Nitekim gelecektir. H.
«Hattâ hacca
yetişemeyen ilhe...» cümlesi, rükne benzemesi üzerine tefri edilmiş bir
meseledir. Yani hacca yetişemeyen kimsenin ihramlı olarak kalması caiz değildir.
Ona düşen vazife, umre yaparak ihramdan çıkmak ve gelecek sene kaza etmektir.
Nitekim gelecektir. Sırf şart olsa idi. ihramda kalması caiz olurdu. H. Yine
bunun üzerine Lübab Şerhi'ndeki şu mesele teferru etmiştir: «Bir kimse ihrama
girer de sonra - maazallah - dinden dönerse, ihramı bâtıl olur. Aksi takdirde
dinden dönmek, namaz için abdest gibi hakiki şartı iptal etmez.» Keza evvelce
arz ettiğimiz abdestte niyeti şart koşmak da böyledir. Halis şart niyete muhtaç
değildir. Yukarıda geçen, "çocuk ihrama girer de bulûğa ererse veya köle ihrama
girer de âzâd olursa, çocuk ihramını yenilemedikçe farz sâkıt olmaz." meselesi
de böyledir.
«Zamanında
durmaktır.» Vakfe zamanı, arefe gününün zevâl vaktinden, bayram sabahı fecir
doğmazdan az önceye kadardır.
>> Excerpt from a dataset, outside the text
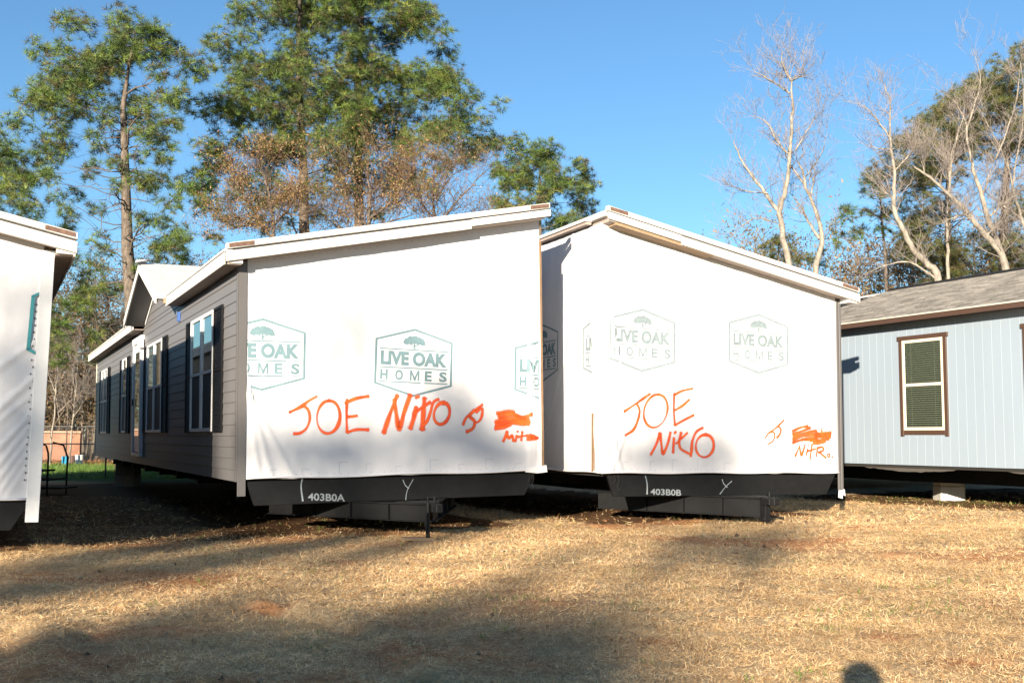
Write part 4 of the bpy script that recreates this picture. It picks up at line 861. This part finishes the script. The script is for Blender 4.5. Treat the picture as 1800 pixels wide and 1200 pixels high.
# ---- bare deciduous trees
def bare_tree(label, y, limbs, rad0, n_sub, twig, bark=M_palebark, seed=1, leafcols=None, nleaf=0, group='bare trees behind the homes', name='bare_tree', depth=1.2, leaf_size=.095):
    """limbs: photo polylines with start radius in metres; random side branches and twigs grow from them"""
    random.seed(seed); mb = MB(); tw = MB(); tips = []; base = at(*limbs[0][1][0], y); gz_ = float(ground_z(base.x, y))
    def grow(p, d, L, r, lvl):
        n = 4; pts = [p]; dd = d.normalized()
        for i in range(n):
            dd = (dd+Vector((random.gauss(0,.20), random.gauss(0,.20), random.gauss(.07,.15)))).normalized(); pts.append(pts[-1]+dd*L/n)
        (mb if r > .022 else tw).tube(pts, [max(.0042, r*(1-.6*i/n)) for i in range(n+1)], 5 if r > .022 else 3)
        if lvl <= 0: tips.append(pts[-1]); tips.append(pts[-2]); return
        for k in range(random.randint(2, 4) if lvl > 1 else random.randint(2, 5)):
            i = random.randint(1, n); e = (dd+Vector((random.gauss(0,.7), random.gauss(0,.7), random.gauss(.2,.45)))).normalized()
            grow(pts[i], e, L*random.uniform(.45,.75), r*.48, lvl-1)
    for li, (r, px) in enumerate(limbs):
        off = 0 if li == 0 else random.uniform(-depth, depth); P = []
        for i, (u, v) in enumerate(px):
            k = i/(len(px)-1); P.append(at(u, v, y)+Vector((0, off*k, 0)))
        if li == 0: P = [Vector((P[0].x, P[0].y, gz_-.1))]+P
        Q = []
        for i in range(len(P)-1):
            a_, b_, c_, d_ = P[max(i-1,0)], P[i], P[i+1], P[min(i+2,len(P)-1)]
            for k in range(4):
                t = k/4; Q.append(.5*((2*b_)+(c_-a_)*t+(2*a_-5*b_+4*c_-d_)*t*t+(3*b_-a_-3*c_+d_)*t**3))
        Q.append(P[-1]); n = len(Q)-1
        Q = [q+Vector((random.gauss(0,.02), 0, random.gauss(0,.01))) if 0 < i < n else q for i, q in enumerate(Q)]
        r *= .60; mb.tube(Q, [max(.010, r*(1-.8*i/n)) for i in range(n+1)], 8)
        n_sub_ = int(n_sub*1.5)
        for k in range(n_sub_):
            i = random.randint(max(1, int(n*(.30 if li == 0 else .12))), n); d = (Q[i]-Q[i-1]).normalized()
            e = (d*.8+Vector((random.gauss(0,.75), random.gauss(0,.75), random.gauss(.25,.4)))).normalized()
            grow(Q[i], e, twig*random.uniform(.6,1.25), min(.019, max(.007, r*(1-.8*i/n)*.40)), 2)
    V = C = None
    if nleaf:
        T = np.array([tuple(p) for p in tips]); wgt = np.array([max(0, mnoise.noise(Vector(p)*.9+Vector((seed,0,0)))+.12)**1.5+.004 for p in T]); idx = rng.choice(len(T), nleaf, p=wgt/wgt.sum()); P = T[idx]+rng.normal(0, .22, (nleaf, 3)); V, C = leaves(P, leaf_size, leafcols[rng.integers(0, len(leafcols), nleaf)]*(.7+.6*rng.random((nleaf, 1))))
    return finish_tree(name, (base.x, base.y, gz_), mb, V, C, label, 'tree', group, bark, 'crown', M_leaf, tw)
bare_tree('pale bare tree forked low above the right roof slope, the leftmost one', 44, [(.26,[(1388,500),(1378,420),(1371,373),(1381,330),(1388,270),(1392,220),(1392,170),(1391,140)]), (.15,[(1371,373),(1345,335),(1325,305),(1305,270),(1295,240)]), (.09,[(1391,143),(1375,115),(1372,95)]), (.07,[(1391,143),(1410,130),(1422,120),(1420,90)]), (.08,[(1388,165),(1365,145),(1345,130),(1330,118)]), (.09,[(1386,270),(1368,245),(1355,210),(1330,195)]), (.05,[(1367,392),(1330,385),(1300,400),(1280,420)]), (.06,[(1398,265),(1420,225),(1440,200)]), (.05,[(1350,340),(1320,335),(1295,325)])], .26, 13, 1.1, seed=31)
bare_tree('pale bare tree with a kinked double stem, right of the forked one', 45, [(.24,[(1432,500),(1442,440),(1443,405),(1430,360),(1417,330),(1412,300),(1402,285)]), (.12,[(1440,420),(1425,385),(1415,355),(1402,330)]), (.07,[(1425,350),(1435,310),(1455,290)]), (.06,[(1415,325),(1390,290),(1378,260),(1368,240)]), (.05,[(1417,310),(1435,280),(1440,250)])], .24, 11, 1.1, seed=32)
bare_tree('bare tree leaning left with an upright top in front of the olive pines', 46, [(.30,[(1652,510),(1630,465),(1605,437),(1585,400),(1572,371),(1571,330),(1572,298),(1566,250),(1564,206)]), (.10,[(1572,350),(1555,330),(1540,305)]), (.08,[(1566,245),(1545,215),(1525,190),(1505,180)]), (.08,[(1564,210),(1572,170),(1568,130)]), (.07,[(1572,300),(1600,270),(1610,240)]), (.06,[(1571,262),(1545,262),(1520,255)]), (.09,[(1645,490),(1600,460),(1560,465),(1525,480)])], .3, 12, 1.15, seed=33)
bare_tree('bare tree with the thickest trunk leaning left near the right edge', 47, [(.34,[(1771,520),(1768,474),(1756,440),(1730,410),(1711,388),(1690,362),(1667,342),(1635,312),(1605,291)]), (.11,[(1667,342),(1666,300),(1664,270),(1678,215)]), (.10,[(1711,390),(1690,380),(1660,390),(1640,400)]), (.09,[(1735,412),(1760,400),(1785,430)]), (.06,[(1625,305),(1620,280),(1600,260)])], .34, 13, 1.2, seed=34)
bare_tree('bare tree with an upright fan of limbs at the right edge', 48, [(.28,[(1775,520),(1755,430),(1740,395),(1726,346),(1715,310),(1707,280),(1700,245),(1697,214)]), (.10,[(1726,346),(1745,310),(1760,280)]), (.08,[(1697,214),(1680,190),(1655,172)]), (.08,[(1700,225),(1712,180),(1715,140),(1700,95)]), (.09,[(1740,380),(1775,350),(1800,330)]), (.08,[(1750,280),(1775,200),(1780,120)])], .28, 12, 1.15, seed=35)
bare_tree('slender upright bare tree between the leaning trunks', 49, [(.16,[(1668,520),(1666,440),(1664,390),(1666,320),(1672,280),(1683,240),(1685,200)]), (.06,[(1666,400),(1690,370),(1710,350)]), (.06,[(1672,290),(1650,250),(1630,220)]), (.05,[(1665,330),(1650,300),(1640,290)])], .16, 12, 1.1, seed=36)
bare_tree('bare tree with upright twigs at the far right corner', 50, [(.22,[(1840,560),(1815,450),(1795,380),(1780,330),(1770,280)]), (.10,[(1795,385),(1770,360),(1745,335)]), (.08,[(1780,330),(1790,260),(1800,200),(1795,110)]), (.07,[(1775,300),(1760,240),(1740,180)])], .22, 14, 1.2, seed=37)
BROWN = np.array([(.21,.11,.05),(.25,.15,.065),(.16,.085,.04),(.29,.20,.10),(.15,.15,.045)])
bare_tree('oak still holding dense rusty brown leaves above the left end of the roof', 41, [(.20,[(480,520),(482,440),(478,380),(470,330),(462,300)]), (.10,[(480,420),(445,370),(425,335),(415,310)]), (.10,[(479,400),(510,360),(530,320),(540,290)]), (.08,[(478,390),(440,400),(410,410)]), (.07,[(500,375),(530,380),(560,370)])], .2, 17, 1.2, bark=M_bark, seed=41, leafcols=BROWN, nleaf=12000, group='brown-leaved oaks behind the left roof', name='oak_tree')
bare_tree('oak holding brown leaves over the middle of the left roof', 42, [(.22,[(655,520),(650,430),(648,380),(650,330),(645,290)]), (.10,[(650,400),(615,360),(600,320),(590,290)]), (.10,[(649,385),(690,350),(710,310),(720,285)]), (.08,[(650,410),(600,400),(575,380)]), (.08,[(650,400),(700,385),(740,370)])], .22, 17, 1.3, bark=M_bark, seed=42, leafcols=BROWN, nleaf=9500, group='brown-leaved oaks behind the left roof', name='oak_tree')
bare_tree('thin oak with sparse brown leaves and bare twigs near the roof peak', 43, [(.16,[(775,520),(770,430),(765,380),(760,330),(765,290)]), (.09,[(768,400),(800,360),(830,330),(850,310)]), (.07,[(766,390),(735,350),(720,330)]), (.07,[(770,410),(820,390),(860,375)]), (.06,[(765,350),(790,310),(810,290)])], .16, 16, 1.2, bark=M_bark, seed=43, leafcols=BROWN, nleaf=3200, group='brown-leaved oaks behind the left roof', name='oak_tree')
for k, (u, lab) in enumerate(((98,'pale leafless sapling beside the white corner board of the cut-off home'), (132,'pale leafless sapling in front of the brick wall beside the far end of the siding'))):
    bare_tree(lab, 50+2*k, [(.10,[(u-10,800),(u-4,740),(u,690),(u+4,640),(u+2,600)]), (.05,[(u-4,735),(u+20,700),(u+40,680)]), (.05,[(u,690),(u-12,650),(u-15,620)])], .1, 14, 1.1, seed=51+k, group='saplings by the brick wall', name='bare_sapling')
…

T.
«Ziyaret tavafının
ekserisi» dört şavttır. Kalan üç şavtı vâciptir. Nitekim gelecektir. T.
«Bunların ikisi
rükündür.» Bu ifade karşısında ulemanın şu sözü müşkül kalır: «Hacca memur
edilen kimse, Arafat'ta vakfeyi yaptıktan sonra ziyaret tavafından evvel ölürse,
yaptığı kâfi sayılır. Vakfeden evvel ölmesi bunun hilâfınadır. Çünkü iki rüknü
bulunmayan haccın vücudu yoktur. İki rükün ise bulunmamışlardır. Şu halde memur
ölse de, geri dönse de, gönderen namına kâfi gelmemesi icap eder. Bahır.» Allâme
Makdisî diyor ki: «Şöyle cevap verilebilir: Ölüm hak sahibi tarafındandır. O
kimse elinden geleni yapmıştır. "Hacc arefedir" diye hadis vârit olmuştur. Dönen
kimse bunun hilâfınadır.» Kendi namına hacceden kimseye gelince: Lubab'dan
naklen ileride söyleyeceğiz ki, haccının tamamlanmasını vasiyet ederse, bir deve
vâcip olur. Düşün!
TETİMME: Haccın
farzlarından şunlar kaldı: Tavafı niyet, farzlar arasında tertip: Evvela ihram,
sonra vakfe, sonra ziyaret tavafı yapılacak. Her farzın vaktinde yapılması. Şu
halde vakfe, arefe günün zevâlinden, bayram gününün fecrine kadar yapılacak,
ziyaret tavafı ondan sonra ömrün sonuna kadar yapılabilir. Bir de yeri, yani
vakfe yapmak için Arafat'tan bir yer ve tavaf için Kâbe'nin kendisi. Vakfeyi
yapmadan cimaı terk etmek de farzlardan sayılmıştır. Lübab ve şerhi.
«Vâcipleri yirmi
küsürdür.» Şârih'in yaptığı ziyadelerle yirmi ikisi buradadır. Yahut son olarak
zikrettiği mahzur üç sayılırsa, yirmi dörttür. Lübab sahibi bunları otuz beşe
çıkarmıştır ki, başka on bir vâcip ziyade etmiştir.
Bunlar, 1)
Arafat'ta gecenin bir cüzünde durmak, 2) Arafat'tan dönüşte imama tâbi olmak;
yani Arafat toprağından imamdan sonra çıkmak, 3) Akşamla yatsıyı Müzdelife'ye
bırakmak. 4) Ziyaret tavafında ekseriyet şavtlarından sonraki ziyadeyi yapmak,
5) Bazılarına göre gecenin bir cüzünü orada geçirmek, 6) Her günün şeytan taşını
ertesi güne bırakmamak. 7) Kıran ve temettu haccı yapanların kurban kesmeden
şeytan taşlamaları. 8) Hedy kurbanı. 9) Ve bu kurbanı tıraştan önce kesmeleri,
10) Bu kurbanı bayram günlerinde kesmeleri. ve 11) Bazılarına göre kudûm
tavafıdır.
Ben derim ki: Lâkin
hakikatte haccın vâcipleri, metinde zikredilen ilk beş şeyle kurban kesmektir.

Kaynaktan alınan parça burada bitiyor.